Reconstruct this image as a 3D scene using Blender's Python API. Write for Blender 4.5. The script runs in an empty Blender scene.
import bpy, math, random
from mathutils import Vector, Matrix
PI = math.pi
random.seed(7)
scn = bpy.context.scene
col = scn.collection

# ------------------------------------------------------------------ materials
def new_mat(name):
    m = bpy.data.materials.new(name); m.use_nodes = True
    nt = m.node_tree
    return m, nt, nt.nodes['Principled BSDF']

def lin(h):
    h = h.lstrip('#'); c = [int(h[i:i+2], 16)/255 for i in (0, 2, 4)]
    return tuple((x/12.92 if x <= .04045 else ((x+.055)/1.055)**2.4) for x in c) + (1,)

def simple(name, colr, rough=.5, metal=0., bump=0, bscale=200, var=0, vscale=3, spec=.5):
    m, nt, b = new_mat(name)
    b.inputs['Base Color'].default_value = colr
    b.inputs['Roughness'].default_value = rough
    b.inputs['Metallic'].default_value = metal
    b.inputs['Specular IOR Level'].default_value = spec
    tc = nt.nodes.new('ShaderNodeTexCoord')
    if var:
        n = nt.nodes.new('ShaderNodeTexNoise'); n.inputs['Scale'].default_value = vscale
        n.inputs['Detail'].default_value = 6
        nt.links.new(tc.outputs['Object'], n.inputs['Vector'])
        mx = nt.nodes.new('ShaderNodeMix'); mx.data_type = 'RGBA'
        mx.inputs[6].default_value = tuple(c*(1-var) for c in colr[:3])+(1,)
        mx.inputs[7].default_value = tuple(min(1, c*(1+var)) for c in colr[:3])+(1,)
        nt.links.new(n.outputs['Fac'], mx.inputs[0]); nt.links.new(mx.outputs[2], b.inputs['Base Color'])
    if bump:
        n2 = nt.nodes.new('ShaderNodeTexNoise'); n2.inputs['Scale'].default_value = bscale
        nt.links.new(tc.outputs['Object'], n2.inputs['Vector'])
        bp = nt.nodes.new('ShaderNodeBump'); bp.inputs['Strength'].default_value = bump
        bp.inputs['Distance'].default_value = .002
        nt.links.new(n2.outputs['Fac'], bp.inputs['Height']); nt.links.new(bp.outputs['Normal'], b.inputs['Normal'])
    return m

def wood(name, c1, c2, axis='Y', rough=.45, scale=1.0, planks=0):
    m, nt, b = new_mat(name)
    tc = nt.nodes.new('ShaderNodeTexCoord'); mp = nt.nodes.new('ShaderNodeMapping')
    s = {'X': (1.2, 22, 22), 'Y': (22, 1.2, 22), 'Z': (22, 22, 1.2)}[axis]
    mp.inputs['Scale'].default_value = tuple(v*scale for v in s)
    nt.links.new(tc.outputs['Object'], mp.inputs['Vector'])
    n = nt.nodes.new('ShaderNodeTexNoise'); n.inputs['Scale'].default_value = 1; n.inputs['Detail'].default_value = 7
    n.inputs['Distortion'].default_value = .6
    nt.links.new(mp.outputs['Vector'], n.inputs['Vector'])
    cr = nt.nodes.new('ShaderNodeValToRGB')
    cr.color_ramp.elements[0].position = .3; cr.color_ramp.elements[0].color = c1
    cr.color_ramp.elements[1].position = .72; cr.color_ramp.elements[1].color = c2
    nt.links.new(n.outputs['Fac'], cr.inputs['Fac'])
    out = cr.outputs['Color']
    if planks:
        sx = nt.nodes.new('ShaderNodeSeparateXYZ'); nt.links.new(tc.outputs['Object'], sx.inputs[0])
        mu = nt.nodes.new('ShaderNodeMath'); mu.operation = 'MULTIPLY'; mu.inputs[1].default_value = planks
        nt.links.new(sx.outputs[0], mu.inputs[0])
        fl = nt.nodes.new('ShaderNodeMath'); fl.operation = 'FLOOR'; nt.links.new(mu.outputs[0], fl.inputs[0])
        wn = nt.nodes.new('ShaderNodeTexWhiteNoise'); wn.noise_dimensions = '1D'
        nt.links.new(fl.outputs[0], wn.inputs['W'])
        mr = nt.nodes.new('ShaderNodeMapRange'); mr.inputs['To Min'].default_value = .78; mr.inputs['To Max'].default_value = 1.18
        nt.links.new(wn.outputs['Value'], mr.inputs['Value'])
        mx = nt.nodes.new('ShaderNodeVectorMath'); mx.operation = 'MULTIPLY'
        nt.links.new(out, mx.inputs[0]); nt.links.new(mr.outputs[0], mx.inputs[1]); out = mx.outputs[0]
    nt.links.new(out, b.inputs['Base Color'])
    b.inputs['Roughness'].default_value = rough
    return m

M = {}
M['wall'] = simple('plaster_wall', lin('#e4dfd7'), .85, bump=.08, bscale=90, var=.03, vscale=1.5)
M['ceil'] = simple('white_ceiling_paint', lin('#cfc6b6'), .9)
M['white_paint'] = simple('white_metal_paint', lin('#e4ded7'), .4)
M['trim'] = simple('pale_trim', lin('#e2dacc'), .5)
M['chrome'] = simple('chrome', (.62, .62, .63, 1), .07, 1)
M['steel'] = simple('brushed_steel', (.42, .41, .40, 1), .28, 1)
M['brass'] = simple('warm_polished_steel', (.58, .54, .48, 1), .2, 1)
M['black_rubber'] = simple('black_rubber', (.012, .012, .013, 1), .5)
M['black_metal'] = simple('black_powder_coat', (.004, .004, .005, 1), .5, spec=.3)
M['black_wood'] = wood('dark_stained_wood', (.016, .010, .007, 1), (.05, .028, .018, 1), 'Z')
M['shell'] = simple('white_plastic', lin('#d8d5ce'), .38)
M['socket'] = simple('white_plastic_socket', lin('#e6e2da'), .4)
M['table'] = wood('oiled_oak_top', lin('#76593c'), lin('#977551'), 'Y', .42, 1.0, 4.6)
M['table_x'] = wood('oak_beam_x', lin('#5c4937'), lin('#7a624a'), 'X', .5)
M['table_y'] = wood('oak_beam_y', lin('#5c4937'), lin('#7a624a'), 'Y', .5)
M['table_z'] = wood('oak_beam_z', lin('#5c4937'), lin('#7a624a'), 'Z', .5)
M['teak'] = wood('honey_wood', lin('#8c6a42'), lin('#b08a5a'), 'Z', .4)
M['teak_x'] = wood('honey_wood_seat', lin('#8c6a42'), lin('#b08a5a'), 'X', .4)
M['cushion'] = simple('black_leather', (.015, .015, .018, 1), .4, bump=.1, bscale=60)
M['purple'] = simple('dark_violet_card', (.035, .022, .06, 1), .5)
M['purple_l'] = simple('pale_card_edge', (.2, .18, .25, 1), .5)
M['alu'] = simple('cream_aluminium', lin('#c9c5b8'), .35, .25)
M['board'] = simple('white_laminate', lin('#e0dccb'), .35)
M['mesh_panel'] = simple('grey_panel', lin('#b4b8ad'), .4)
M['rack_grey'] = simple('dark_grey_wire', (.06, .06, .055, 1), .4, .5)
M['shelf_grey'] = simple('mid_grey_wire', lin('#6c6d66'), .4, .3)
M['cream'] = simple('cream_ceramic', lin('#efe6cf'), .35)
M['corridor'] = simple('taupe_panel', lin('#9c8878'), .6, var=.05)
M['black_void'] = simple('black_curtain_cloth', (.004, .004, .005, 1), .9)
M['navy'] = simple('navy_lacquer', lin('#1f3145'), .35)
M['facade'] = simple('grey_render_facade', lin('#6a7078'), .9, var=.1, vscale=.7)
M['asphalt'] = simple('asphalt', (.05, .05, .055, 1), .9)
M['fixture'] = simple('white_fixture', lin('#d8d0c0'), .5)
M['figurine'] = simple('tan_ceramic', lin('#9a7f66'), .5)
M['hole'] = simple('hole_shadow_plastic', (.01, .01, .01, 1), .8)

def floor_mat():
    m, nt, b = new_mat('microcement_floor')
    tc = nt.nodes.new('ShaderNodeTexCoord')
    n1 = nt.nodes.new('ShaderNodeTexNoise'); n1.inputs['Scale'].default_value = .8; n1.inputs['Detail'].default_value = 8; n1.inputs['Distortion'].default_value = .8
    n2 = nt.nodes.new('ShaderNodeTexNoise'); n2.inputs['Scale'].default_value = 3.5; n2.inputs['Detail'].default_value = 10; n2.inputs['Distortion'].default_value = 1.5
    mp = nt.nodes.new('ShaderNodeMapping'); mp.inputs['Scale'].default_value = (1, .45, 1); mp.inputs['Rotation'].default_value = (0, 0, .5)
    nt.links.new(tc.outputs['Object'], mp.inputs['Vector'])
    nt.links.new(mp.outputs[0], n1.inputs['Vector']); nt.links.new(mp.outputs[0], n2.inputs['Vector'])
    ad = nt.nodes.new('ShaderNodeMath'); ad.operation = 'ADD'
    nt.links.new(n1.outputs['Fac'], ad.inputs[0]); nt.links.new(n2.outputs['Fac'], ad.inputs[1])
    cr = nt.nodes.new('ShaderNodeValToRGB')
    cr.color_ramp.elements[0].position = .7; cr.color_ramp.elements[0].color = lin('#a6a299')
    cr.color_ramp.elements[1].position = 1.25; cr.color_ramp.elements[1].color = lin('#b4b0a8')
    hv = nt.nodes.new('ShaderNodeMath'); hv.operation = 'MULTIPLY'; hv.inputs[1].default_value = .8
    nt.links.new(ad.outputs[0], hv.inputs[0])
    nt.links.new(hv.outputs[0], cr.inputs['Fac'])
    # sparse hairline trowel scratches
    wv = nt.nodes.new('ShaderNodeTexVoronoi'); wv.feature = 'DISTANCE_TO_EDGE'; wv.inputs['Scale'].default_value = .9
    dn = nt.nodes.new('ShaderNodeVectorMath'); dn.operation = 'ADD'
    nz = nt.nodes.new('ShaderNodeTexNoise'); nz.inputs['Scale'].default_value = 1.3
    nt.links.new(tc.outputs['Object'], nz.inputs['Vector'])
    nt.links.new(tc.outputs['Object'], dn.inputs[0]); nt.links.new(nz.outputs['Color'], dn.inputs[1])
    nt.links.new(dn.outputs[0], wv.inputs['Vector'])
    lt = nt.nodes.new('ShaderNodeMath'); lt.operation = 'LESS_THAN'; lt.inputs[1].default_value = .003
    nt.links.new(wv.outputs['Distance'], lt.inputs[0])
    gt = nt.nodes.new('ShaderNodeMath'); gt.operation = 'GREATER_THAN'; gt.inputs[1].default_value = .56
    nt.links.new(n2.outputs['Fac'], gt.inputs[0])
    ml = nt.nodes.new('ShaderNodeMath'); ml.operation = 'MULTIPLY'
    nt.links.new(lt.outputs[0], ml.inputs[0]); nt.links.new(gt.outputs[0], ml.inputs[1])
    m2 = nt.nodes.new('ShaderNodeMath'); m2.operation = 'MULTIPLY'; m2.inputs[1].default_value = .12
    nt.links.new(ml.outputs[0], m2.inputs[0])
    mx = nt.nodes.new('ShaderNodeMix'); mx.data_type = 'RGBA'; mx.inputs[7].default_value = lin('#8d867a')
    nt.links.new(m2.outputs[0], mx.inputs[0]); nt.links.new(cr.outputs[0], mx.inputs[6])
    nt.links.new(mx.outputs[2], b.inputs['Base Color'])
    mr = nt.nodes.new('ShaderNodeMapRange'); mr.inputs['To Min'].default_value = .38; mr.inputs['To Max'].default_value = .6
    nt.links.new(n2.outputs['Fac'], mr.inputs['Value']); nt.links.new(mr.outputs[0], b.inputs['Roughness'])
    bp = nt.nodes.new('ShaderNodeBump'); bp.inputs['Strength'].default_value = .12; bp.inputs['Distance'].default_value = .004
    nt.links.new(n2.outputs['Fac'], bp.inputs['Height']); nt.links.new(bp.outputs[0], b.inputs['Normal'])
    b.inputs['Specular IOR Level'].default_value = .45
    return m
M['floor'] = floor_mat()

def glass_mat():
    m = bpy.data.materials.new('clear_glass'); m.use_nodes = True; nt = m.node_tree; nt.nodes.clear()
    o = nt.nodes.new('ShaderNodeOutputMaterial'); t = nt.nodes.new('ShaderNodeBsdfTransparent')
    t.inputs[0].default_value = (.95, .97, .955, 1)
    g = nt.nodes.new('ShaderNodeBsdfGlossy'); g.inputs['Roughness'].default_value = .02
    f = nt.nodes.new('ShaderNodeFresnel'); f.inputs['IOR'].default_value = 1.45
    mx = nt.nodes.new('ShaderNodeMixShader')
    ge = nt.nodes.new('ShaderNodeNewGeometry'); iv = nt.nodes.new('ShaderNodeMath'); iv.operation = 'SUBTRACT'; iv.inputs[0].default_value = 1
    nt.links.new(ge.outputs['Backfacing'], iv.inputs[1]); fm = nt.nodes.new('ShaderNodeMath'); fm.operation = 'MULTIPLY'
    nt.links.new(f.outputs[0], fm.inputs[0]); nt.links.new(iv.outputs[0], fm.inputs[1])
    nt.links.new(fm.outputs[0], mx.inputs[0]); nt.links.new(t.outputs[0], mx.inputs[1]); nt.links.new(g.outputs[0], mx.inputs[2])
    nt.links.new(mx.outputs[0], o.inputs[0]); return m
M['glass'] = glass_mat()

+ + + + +

▸ **What you have to do**: Looking at the data above, return every line from the one with "(.004, .004, .005, 1), .9)" down to the one with "(.01, .01, .01, 1), .8)", exactly and inclusively.

▸ **Written response**:
M['black_void'] = simple('black_curtain_cloth', (.004, .004, .005, 1), .9)
M['navy'] = simple('navy_lacquer', lin('#1f3145'), .35)
M['facade'] = simple('grey_render_facade', lin('#6a7078'), .9, var=.1, vscale=.7)
M['asphalt'] = simple('asphalt', (.05, .05, .055, 1), .9)
M['fixture'] = simple('white_fixture', lin('#d8d0c0'), .5)
M['figurine'] = simple('tan_ceramic', lin('#9a7f66'), .5)
M['hole'] = simple('hole_shadow_plastic', (.01, .01, .01, 1), .8)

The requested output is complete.